The Swiss Chard (Bright Lights) is doing extremely well.
This is lovely chopped up, leaves and stalks, and steamed for a short while. The leaves are pulled off the plants from the base, from the outside inwards.The biggest surprise is the way the carrots and spring cabbages that I sowed recently are thriving. I hope we have enough autumn left for the carrots to produce some sort of crop for me. It's looking promising for now!
I finished off my work up there by picking some more runner beans and carting two more loads of manure on to the plot.




Wednesday, 7 July 2010

Hosepipe ban


Today the North West of Britain has a hosepipe ban introduced. This means the inhabitants can fill their swimming pools and ponds with a hose, but cannot water the garden with sprinklers and the like.

Here in the South East of England we have no ban as yet, but all my garden water butts, and I have quite a few, are all empty or nearly so. I have resorted to lugging my bath water downstairs to water the flower gardens.
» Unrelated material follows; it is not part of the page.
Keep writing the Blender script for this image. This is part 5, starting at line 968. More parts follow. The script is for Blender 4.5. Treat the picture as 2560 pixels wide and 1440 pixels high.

I wonder if my flowers appreciate the "stress reliever" bubble bath, the "pamper and nourish your skin" bubble bath or the "aching muscle relief" bubble bath - the last named has been used rather a lot lately! I only use these on flower beds and my home made compost only goes back on those beds, so I do not worry about the possible tainting with chemicals that may ensue.

I have always resisted watering on the allotment, apart from when plants are establishing themselves. I have been of the view that there is plenty of water deep in the soil and that the plants should be left to their own devices to find it and not encouraged to be lazy! But clearly this cannot apply to shallow rooted plants, such as radish, and other roots, including particularly celeriac, which is notoriously difficult to grow well in a dry summer.

This year all my best principles have gone out of the window. The strawberry plants have wilted, the potato crop is threatened, the lettuces are slow getting going, the celeriac are standing still and not growing at all, in short most of the crops desperately need more water. So every other day or so I give them all a jolly good soak. This is far more satisfactory than giving everything a dribble every day. And after watering, the straw in the farmyard and stable manure, spread around the plants, is acting as a jolly good mulch, helping to conserve the water for the plants rather than letting it evaporate and go to waste.

PS Note the organic slug pellets. I will never use non organic pellets on the allotment.